**Task details:** Print exactly those lines that run from the beginning of the data to the line bearing "return float(land_height(P, is_land(P))[0])", inclusive.

**Information shown:**
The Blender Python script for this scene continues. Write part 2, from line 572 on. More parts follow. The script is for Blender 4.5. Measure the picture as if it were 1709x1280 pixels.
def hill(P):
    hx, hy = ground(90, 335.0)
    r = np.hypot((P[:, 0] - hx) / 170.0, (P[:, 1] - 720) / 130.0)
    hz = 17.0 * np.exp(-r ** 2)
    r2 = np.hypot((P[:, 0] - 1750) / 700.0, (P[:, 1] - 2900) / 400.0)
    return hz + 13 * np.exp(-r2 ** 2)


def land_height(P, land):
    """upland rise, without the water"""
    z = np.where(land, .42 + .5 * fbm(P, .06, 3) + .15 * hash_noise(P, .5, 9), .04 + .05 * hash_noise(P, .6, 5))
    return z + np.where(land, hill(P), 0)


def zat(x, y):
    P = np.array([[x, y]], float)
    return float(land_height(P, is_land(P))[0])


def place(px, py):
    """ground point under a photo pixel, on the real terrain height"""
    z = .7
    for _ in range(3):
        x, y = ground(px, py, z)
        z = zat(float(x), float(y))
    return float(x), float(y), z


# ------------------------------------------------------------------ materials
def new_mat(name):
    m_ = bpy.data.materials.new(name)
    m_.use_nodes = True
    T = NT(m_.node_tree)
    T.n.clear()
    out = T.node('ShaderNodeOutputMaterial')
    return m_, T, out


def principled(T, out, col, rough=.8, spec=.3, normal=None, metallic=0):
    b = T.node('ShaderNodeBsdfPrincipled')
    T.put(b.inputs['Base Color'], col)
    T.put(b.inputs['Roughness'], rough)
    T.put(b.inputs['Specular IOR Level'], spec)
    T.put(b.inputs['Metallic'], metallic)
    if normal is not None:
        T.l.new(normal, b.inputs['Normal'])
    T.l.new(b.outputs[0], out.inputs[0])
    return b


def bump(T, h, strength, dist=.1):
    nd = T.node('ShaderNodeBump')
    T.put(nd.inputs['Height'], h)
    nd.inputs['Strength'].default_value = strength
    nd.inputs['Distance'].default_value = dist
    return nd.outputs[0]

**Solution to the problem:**
The Blender Python script for this scene continues. Write part 2, from line 572 on. More parts follow. The script is for Blender 4.5. Measure the picture as if it were 1709x1280 pixels.
def hill(P):
    hx, hy = ground(90, 335.0)
    r = np.hypot((P[:, 0] - hx) / 170.0, (P[:, 1] - 720) / 130.0)
    hz = 17.0 * np.exp(-r ** 2)
    r2 = np.hypot((P[:, 0] - 1750) / 700.0, (P[:, 1] - 2900) / 400.0)
    return hz + 13 * np.exp(-r2 ** 2)


def land_height(P, land):
    """upland rise, without the water"""
    z = np.where(land, .42 + .5 * fbm(P, .06, 3) + .15 * hash_noise(P, .5, 9), .04 + .05 * hash_noise(P, .6, 5))
    return z + np.where(land, hill(P), 0)


def zat(x, y):
    P = np.array([[x, y]], float)
    return float(land_height(P, is_land(P))[0])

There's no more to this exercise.